While Newsom talks tough now, he was nowhere to be found when crime-ridden encampments overtook once-pristine neighborhoods, turning parks and sidewalks into drug dens and open-air mental institutions. He even sued local governments like Norwalk for attempting to ban homeless shelters in residential areas a move he’s now pretending to support.

Here’s the truth this is too little, too late. Californians don’t need another press release. They need action and they’ve been demanding it for years while Sacramento catered to activists, decriminalized vagrancy, and threw billions into black-hole “housing-first” programs with no accountability.

And while the plan promotes “respectful treatment” and local flexibility, it fails to answer the obvious: Will there be real enforcement?

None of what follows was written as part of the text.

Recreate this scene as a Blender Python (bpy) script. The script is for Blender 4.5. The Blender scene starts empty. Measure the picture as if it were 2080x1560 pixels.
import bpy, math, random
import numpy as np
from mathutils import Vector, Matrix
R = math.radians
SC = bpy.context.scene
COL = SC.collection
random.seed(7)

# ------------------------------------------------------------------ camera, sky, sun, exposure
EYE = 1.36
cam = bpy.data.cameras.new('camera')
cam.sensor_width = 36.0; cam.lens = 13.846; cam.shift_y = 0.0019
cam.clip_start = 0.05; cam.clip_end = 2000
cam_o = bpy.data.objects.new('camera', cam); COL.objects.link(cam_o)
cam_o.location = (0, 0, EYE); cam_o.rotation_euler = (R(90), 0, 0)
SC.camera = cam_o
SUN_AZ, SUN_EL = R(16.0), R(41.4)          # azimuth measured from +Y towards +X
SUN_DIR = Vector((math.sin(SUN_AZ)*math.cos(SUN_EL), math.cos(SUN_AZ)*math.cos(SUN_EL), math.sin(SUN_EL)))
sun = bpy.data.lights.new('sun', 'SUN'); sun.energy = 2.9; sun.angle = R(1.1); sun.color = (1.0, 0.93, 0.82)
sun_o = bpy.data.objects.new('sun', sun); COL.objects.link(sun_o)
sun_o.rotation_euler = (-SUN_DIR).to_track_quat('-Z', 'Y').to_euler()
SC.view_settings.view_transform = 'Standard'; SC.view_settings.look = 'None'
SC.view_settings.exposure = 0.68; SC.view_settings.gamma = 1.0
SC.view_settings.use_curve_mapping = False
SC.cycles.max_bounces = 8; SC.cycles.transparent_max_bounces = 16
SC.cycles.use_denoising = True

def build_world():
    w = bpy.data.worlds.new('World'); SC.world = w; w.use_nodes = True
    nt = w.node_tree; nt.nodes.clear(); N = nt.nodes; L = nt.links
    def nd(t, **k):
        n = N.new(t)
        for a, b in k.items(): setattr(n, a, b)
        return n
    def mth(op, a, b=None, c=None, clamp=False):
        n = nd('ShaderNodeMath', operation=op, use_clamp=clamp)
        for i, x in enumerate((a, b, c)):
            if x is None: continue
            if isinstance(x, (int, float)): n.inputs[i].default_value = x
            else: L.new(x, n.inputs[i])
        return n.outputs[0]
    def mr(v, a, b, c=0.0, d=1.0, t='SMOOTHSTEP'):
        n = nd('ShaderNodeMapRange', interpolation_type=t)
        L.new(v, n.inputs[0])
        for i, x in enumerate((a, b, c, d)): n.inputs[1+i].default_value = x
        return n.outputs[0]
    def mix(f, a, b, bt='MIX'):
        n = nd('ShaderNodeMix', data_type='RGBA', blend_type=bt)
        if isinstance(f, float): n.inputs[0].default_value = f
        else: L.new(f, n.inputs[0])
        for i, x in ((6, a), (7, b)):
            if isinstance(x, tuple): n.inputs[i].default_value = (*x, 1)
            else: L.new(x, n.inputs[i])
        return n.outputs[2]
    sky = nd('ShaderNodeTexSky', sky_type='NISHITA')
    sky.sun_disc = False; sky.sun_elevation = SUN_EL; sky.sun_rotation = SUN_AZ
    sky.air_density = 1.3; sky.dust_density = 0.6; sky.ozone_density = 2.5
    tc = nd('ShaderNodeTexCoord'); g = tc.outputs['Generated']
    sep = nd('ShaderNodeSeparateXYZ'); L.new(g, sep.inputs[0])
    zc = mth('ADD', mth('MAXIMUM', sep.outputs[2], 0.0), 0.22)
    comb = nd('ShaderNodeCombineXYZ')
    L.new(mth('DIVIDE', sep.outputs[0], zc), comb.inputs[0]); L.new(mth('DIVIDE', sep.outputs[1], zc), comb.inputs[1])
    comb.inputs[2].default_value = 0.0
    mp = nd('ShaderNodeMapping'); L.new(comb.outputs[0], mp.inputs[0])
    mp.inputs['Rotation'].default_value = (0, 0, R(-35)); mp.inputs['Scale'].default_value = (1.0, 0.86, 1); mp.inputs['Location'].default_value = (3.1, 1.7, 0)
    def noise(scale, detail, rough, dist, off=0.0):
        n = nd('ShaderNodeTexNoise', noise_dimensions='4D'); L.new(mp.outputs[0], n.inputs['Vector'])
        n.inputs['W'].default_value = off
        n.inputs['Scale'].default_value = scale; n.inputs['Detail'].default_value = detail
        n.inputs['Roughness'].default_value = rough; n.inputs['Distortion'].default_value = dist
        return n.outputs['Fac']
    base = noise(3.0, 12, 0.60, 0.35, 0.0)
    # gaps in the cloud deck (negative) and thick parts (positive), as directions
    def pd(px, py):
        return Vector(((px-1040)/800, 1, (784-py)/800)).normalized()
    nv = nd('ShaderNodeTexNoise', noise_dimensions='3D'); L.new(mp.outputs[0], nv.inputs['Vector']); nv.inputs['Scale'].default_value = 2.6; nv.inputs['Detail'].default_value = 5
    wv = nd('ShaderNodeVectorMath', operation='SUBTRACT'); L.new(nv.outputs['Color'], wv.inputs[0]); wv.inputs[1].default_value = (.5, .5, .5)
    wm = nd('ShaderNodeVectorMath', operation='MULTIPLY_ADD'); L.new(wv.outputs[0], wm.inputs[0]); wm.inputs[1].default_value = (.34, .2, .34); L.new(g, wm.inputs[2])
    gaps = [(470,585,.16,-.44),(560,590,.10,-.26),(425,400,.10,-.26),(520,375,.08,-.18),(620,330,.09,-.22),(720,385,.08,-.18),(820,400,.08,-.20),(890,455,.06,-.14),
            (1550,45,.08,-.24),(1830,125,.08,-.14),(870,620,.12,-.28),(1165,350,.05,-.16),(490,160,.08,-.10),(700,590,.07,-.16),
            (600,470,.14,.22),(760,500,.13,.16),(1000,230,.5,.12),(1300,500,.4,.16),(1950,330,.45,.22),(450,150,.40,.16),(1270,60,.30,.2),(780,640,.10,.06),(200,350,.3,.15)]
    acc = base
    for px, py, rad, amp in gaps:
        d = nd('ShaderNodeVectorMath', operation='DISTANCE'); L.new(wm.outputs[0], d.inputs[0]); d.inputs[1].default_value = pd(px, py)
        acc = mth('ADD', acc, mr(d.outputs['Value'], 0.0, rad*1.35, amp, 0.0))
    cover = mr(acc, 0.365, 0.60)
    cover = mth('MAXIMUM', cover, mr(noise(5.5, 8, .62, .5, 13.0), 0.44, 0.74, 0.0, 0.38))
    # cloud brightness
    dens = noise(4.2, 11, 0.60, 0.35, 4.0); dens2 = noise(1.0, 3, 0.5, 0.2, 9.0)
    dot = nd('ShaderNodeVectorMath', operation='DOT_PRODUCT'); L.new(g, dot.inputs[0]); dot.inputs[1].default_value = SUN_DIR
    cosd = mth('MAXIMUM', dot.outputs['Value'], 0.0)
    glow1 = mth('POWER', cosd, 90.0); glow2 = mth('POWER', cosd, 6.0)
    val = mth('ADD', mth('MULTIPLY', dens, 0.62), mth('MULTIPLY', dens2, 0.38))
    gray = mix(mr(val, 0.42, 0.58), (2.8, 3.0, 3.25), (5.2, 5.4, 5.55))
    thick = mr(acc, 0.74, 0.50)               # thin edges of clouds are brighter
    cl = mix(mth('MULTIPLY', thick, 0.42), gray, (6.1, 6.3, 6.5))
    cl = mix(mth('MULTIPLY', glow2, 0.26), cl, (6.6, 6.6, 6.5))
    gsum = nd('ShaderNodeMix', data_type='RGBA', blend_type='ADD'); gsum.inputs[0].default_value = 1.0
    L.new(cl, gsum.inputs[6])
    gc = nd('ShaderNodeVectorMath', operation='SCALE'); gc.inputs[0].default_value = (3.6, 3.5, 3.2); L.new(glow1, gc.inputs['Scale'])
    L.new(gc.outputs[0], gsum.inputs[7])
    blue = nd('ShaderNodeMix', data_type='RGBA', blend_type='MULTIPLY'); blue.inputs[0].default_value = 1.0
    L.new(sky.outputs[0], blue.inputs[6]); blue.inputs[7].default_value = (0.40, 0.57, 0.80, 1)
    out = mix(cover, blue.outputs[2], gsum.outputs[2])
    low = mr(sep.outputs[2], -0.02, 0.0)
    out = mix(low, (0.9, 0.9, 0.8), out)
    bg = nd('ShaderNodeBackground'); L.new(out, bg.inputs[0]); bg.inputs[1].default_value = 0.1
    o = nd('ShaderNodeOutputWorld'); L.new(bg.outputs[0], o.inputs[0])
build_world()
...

Will cities finally have the power to remove violent squatters and drug dealers from public spaces or just shuffle them around with state-sanctioned lip service?

Newsom’s office insists this is a “generational investment,” boasting plans for:

  • 6,800 new residential treatment beds

  • 26,700 outpatient behavioral health slots

  • Up to $2 billion in permanent supportive housing for veterans and those battling addiction or mental illness

It all sounds great on paper. But after years of watching California’s homelessness epidemic grow worse despite repeated billion-dollar “solutions,” residents have every right to be skeptical.

This isn’t leadership. This is political damage control in the wake of a Supreme Court ruling Newsom once opposed, followed by years of failed progressive policies that enabled chaos on the streets.

California didn’t get here overnight, and it won't be fixed with another taxpayer-funded PR campaign. If Newsom really wants to clean up this mess, he should start by owning the failure not pretending it just began.